The story unfolds in New England in late August in the 1980s, and though production-design choices reflect the decade, including a small-town movie palace showing D.A.R.Y.L., it is not too hard to imagine a 1950s version of this film with, say, Dorothy Malone and William Holden in the lead roles. As it is, it stars Kate Winslet as Adele, an agoraphobic divorced woman largely raising her teenage son by herself. Their tender, yet fragile domestic existence is upended when Frank, a wounded escaped convict played by Josh Brolin, enters their lives out of the blue. An at first tense situation (he demands to be fed, cleaned, and given a place to lay low until nightfall) becomes more complicated as Adele and her son realize the mysterious man does not intend to harm them and, in fact, may fill an empty space in their lives.

The scenario, predicated as it is on traumatized people healing through a form of traumatic bonding, requires a not insignificant suspension of disbelief, but it convinced me due to the sexy and soulful energy generated by the adult stars, both in fantastic form, and the beautiful photography, overflowing with summer-giving-way-to-autumn melancholy and nostalgia. The film is, as far as I can tell, conscious of its colorful and overheated nature and plays with it, almost functioning as an (I admit, more conservative) continuation of the storytelling and stylistic gambits of the retro Far from Heaven. One lengthy sequence which may come to define the overall production's legacy finds the trio easting into a domestic routine by preparing a peach pie, and it is shot and cut with more tactile intensity and general seductive verve than many modern sex scenes. It put an enormous smile on my face.
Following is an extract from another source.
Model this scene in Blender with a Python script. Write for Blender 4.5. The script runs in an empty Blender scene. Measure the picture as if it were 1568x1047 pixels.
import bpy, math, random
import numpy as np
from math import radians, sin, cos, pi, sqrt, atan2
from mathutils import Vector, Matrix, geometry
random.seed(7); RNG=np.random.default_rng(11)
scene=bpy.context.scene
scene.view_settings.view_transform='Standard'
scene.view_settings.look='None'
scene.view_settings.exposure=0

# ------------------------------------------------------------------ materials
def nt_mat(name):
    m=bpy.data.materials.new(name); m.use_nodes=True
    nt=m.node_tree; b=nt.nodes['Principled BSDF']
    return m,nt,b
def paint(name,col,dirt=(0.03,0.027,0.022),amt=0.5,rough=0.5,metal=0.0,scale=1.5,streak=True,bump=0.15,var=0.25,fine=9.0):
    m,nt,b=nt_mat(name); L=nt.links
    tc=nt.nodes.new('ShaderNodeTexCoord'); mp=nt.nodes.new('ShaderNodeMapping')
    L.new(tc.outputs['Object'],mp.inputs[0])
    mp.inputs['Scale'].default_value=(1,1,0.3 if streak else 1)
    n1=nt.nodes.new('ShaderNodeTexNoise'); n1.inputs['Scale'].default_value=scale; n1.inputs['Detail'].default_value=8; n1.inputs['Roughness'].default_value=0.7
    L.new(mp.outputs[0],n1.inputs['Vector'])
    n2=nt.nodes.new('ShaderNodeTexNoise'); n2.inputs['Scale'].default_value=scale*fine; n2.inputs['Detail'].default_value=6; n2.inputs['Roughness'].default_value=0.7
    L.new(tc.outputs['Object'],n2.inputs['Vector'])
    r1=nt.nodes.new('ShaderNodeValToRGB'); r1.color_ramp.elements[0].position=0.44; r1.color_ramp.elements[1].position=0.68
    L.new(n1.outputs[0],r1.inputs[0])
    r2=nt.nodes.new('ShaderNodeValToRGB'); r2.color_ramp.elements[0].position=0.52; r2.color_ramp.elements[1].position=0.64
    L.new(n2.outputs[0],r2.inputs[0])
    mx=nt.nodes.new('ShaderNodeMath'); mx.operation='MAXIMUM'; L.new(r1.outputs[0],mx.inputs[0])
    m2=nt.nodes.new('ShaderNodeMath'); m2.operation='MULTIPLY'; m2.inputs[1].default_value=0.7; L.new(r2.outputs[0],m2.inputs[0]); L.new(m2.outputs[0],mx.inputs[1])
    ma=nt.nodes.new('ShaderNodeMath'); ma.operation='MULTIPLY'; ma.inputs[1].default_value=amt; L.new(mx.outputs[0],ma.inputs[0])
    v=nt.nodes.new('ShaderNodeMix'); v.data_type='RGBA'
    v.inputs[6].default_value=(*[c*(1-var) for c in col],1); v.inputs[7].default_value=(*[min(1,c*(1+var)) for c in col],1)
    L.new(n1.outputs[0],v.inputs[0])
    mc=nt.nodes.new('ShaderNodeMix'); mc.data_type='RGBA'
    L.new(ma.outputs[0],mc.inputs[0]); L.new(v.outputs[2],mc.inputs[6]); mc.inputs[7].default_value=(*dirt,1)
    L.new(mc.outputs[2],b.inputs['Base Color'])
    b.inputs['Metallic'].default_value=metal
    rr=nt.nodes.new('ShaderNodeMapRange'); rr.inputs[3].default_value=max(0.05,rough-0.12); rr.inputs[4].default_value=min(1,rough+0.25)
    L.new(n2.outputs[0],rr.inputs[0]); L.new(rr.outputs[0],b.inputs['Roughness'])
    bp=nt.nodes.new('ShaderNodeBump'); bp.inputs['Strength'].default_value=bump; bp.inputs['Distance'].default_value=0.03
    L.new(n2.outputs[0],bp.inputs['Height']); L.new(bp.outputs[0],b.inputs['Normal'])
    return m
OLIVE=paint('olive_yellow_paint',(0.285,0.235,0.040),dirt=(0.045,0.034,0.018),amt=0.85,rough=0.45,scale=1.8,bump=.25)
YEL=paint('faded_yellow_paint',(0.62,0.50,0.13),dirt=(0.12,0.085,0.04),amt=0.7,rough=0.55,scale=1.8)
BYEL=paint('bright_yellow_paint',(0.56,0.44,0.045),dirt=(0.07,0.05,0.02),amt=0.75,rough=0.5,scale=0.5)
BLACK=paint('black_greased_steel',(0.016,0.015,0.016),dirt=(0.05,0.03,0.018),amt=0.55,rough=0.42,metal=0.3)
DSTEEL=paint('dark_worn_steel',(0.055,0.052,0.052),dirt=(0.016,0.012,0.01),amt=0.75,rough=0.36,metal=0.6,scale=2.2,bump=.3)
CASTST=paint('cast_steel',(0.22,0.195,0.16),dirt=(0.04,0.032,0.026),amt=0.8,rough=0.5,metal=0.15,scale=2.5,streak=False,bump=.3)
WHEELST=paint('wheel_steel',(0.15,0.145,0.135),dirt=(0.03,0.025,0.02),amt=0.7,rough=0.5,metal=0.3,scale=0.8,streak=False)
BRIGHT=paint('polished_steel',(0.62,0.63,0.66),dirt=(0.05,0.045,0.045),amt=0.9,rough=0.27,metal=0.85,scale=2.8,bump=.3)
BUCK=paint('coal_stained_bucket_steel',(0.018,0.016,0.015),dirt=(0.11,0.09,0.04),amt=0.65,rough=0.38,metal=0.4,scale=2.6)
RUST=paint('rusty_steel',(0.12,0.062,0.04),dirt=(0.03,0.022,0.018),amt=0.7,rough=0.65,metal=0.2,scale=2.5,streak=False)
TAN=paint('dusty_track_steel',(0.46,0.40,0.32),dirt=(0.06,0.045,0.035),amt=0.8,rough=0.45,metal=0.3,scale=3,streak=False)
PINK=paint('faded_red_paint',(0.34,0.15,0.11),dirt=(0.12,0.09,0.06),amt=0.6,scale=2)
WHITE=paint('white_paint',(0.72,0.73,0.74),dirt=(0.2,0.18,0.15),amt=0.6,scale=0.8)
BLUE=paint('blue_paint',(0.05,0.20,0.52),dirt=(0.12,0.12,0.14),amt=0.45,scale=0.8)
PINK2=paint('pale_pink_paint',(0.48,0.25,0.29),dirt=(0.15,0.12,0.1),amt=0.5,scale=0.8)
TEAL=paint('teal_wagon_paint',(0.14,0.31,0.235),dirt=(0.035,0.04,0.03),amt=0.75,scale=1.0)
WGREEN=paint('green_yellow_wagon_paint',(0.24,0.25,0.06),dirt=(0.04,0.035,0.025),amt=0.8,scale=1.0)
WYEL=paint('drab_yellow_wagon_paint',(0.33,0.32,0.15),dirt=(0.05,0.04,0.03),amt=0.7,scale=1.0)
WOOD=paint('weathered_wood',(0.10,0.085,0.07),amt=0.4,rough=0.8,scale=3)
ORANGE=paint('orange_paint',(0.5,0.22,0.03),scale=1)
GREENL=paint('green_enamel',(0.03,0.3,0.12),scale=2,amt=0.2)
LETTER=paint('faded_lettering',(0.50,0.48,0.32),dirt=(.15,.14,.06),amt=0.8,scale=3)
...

However, there is one vein I believe the director and editor should have cut loose during post-production. The film is laced throughout with abstract memory montages teasing and then revealing the haunting crime which put the Brolin character behind bars in the first place. Outside of their visual splendor, there is a burdened quality to these images and moments as the film strains to answer a question it need not have posed in the first place: leaving the exact nature of the crime a mystery would only intensify the power of his thousand-yard-stare masculine presence, and there is, to be blunt, an uncomfortable dimension of slut shaming to the way the ultimate revelation is positioned as an absolution.